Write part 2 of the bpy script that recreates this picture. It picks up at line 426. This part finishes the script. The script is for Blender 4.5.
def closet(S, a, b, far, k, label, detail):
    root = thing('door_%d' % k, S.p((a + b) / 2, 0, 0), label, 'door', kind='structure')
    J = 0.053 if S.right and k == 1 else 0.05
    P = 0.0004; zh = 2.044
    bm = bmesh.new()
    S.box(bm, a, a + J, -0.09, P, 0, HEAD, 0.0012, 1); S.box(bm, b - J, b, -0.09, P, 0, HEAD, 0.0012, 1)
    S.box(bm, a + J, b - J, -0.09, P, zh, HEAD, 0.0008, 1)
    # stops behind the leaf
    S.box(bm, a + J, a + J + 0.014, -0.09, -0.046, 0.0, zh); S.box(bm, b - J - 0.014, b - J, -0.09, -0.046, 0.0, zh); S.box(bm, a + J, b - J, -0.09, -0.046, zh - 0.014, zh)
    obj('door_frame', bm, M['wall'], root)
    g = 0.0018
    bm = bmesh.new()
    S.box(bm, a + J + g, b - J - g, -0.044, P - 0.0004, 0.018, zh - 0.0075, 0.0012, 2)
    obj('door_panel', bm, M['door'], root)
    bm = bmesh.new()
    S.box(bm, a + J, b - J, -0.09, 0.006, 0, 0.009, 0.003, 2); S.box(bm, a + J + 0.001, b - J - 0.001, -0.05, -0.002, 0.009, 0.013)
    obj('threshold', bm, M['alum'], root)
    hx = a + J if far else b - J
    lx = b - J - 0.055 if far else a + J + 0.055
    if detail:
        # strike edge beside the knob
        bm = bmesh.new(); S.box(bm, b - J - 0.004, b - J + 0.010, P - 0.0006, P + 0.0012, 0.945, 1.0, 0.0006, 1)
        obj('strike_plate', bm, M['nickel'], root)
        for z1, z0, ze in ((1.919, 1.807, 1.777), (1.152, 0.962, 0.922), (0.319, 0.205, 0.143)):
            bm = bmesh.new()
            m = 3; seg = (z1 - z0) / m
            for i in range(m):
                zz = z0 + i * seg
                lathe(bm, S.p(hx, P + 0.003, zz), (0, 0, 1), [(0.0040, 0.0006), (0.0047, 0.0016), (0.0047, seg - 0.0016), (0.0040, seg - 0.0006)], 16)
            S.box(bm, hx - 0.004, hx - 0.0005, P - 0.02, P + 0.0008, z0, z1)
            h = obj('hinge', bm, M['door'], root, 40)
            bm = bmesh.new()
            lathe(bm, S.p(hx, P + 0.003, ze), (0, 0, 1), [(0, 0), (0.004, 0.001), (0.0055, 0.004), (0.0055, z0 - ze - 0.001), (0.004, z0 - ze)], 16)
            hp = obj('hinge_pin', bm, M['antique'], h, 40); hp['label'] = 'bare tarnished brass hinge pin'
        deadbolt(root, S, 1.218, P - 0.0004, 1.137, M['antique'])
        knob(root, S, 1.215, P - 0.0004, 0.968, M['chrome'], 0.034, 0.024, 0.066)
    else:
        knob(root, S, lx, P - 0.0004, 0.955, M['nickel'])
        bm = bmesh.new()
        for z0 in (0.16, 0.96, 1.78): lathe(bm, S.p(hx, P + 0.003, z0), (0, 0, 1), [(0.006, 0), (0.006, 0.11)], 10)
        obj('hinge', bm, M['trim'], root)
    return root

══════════

Directive:
Retype the listing exactly, in full.

Result for this exercise:
Write part 2 of the bpy script that recreates this picture. It picks up at line 426. This part finishes the script. The script is for Blender 4.5.
def closet(S, a, b, far, k, label, detail):
    root = thing('door_%d' % k, S.p((a + b) / 2, 0, 0), label, 'door', kind='structure')
    J = 0.053 if S.right and k == 1 else 0.05
    P = 0.0004; zh = 2.044
    bm = bmesh.new()
    S.box(bm, a, a + J, -0.09, P, 0, HEAD, 0.0012, 1); S.box(bm, b - J, b, -0.09, P, 0, HEAD, 0.0012, 1)
    S.box(bm, a + J, b - J, -0.09, P, zh, HEAD, 0.0008, 1)
    # stops behind the leaf
    S.box(bm, a + J, a + J + 0.014, -0.09, -0.046, 0.0, zh); S.box(bm, b - J - 0.014, b - J, -0.09, -0.046, 0.0, zh); S.box(bm, a + J, b - J, -0.09, -0.046, zh - 0.014, zh)
    obj('door_frame', bm, M['wall'], root)
    g = 0.0018
    bm = bmesh.new()
    S.box(bm, a + J + g, b - J - g, -0.044, P - 0.0004, 0.018, zh - 0.0075, 0.0012, 2)
    obj('door_panel', bm, M['door'], root)
    bm = bmesh.new()
    S.box(bm, a + J, b - J, -0.09, 0.006, 0, 0.009, 0.003, 2); S.box(bm, a + J + 0.001, b - J - 0.001, -0.05, -0.002, 0.009, 0.013)
    obj('threshold', bm, M['alum'], root)
    hx = a + J if far else b - J
    lx = b - J - 0.055 if far else a + J + 0.055
    if detail:
        # strike edge beside the knob
        bm = bmesh.new(); S.box(bm, b - J - 0.004, b - J + 0.010, P - 0.0006, P + 0.0012, 0.945, 1.0, 0.0006, 1)
        obj('strike_plate', bm, M['nickel'], root)
        for z1, z0, ze in ((1.919, 1.807, 1.777), (1.152, 0.962, 0.922), (0.319, 0.205, 0.143)):
            bm = bmesh.new()
            m = 3; seg = (z1 - z0) / m
            for i in range(m):
                zz = z0 + i * seg
                lathe(bm, S.p(hx, P + 0.003, zz), (0, 0, 1), [(0.0040, 0.0006), (0.0047, 0.0016), (0.0047, seg - 0.0016), (0.0040, seg - 0.0006)], 16)
            S.box(bm, hx - 0.004, hx - 0.0005, P - 0.02, P + 0.0008, z0, z1)
            h = obj('hinge', bm, M['door'], root, 40)
            bm = bmesh.new()
            lathe(bm, S.p(hx, P + 0.003, ze), (0, 0, 1), [(0, 0), (0.004, 0.001), (0.0055, 0.004), (0.0055, z0 - ze - 0.001), (0.004, z0 - ze)], 16)
            hp = obj('hinge_pin', bm, M['antique'], h, 40); hp['label'] = 'bare tarnished brass hinge pin'
        deadbolt(root, S, 1.218, P - 0.0004, 1.137, M['antique'])
        knob(root, S, 1.215, P - 0.0004, 0.968, M['chrome'], 0.034, 0.024, 0.066)
    else:
        knob(root, S, lx, P - 0.0004, 0.955, M['nickel'])
        bm = bmesh.new()
        for z0 in (0.16, 0.96, 1.78): lathe(bm, S.p(hx, P + 0.003, z0), (0, 0, 1), [(0.006, 0), (0.006, 0.11)], 10)
        obj('hinge', bm, M['trim'], root)
    return root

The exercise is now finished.